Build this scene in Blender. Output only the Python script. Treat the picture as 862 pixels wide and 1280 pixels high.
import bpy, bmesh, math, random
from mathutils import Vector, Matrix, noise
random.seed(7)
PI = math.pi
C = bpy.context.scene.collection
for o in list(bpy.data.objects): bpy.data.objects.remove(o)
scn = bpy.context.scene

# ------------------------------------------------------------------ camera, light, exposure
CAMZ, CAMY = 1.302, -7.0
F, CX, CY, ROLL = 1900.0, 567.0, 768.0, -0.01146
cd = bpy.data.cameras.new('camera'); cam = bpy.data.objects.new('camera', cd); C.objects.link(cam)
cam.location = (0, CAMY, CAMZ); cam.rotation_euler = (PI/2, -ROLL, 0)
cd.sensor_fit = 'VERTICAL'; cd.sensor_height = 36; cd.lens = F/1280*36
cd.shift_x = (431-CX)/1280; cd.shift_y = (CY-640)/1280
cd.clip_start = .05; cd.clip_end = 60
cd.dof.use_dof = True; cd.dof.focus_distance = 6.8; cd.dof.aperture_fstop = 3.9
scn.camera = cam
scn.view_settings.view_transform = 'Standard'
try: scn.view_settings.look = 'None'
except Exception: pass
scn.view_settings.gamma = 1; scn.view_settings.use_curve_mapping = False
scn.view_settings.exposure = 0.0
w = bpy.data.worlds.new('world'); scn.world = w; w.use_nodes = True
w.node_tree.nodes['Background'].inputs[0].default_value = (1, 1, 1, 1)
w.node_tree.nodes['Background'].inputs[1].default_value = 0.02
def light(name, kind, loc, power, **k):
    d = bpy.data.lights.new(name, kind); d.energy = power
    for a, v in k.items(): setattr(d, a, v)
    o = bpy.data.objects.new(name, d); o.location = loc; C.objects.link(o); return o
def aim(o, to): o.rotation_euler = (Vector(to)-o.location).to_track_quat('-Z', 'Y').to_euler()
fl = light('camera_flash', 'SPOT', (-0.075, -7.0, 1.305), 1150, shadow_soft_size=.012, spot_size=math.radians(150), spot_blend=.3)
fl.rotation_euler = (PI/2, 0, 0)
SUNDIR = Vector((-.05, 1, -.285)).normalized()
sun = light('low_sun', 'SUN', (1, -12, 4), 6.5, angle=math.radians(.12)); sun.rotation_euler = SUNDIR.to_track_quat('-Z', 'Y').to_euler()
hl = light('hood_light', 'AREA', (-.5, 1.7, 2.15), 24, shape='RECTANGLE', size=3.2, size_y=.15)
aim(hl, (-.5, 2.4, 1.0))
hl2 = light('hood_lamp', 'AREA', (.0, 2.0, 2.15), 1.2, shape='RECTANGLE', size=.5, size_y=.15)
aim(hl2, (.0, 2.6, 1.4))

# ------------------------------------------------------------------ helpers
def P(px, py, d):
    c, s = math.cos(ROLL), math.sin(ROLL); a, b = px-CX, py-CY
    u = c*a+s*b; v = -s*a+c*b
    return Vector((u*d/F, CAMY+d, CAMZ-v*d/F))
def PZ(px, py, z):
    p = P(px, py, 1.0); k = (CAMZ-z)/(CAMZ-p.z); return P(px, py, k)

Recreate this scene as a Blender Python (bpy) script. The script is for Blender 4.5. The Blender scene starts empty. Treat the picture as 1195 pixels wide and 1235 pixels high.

---

=== Short task ===
Exactly as they appear, retype the lines from the start of the records through the line containing "scn = bpy.context.scene".

=== Full answer ===
Build this scene in Blender. Output only the Python script. Treat the picture as 862 pixels wide and 1280 pixels high.
import bpy, bmesh, math, random
from mathutils import Vector, Matrix, noise
random.seed(7)
PI = math.pi
C = bpy.context.scene.collection
for o in list(bpy.data.objects): bpy.data.objects.remove(o)
scn = bpy.context.scene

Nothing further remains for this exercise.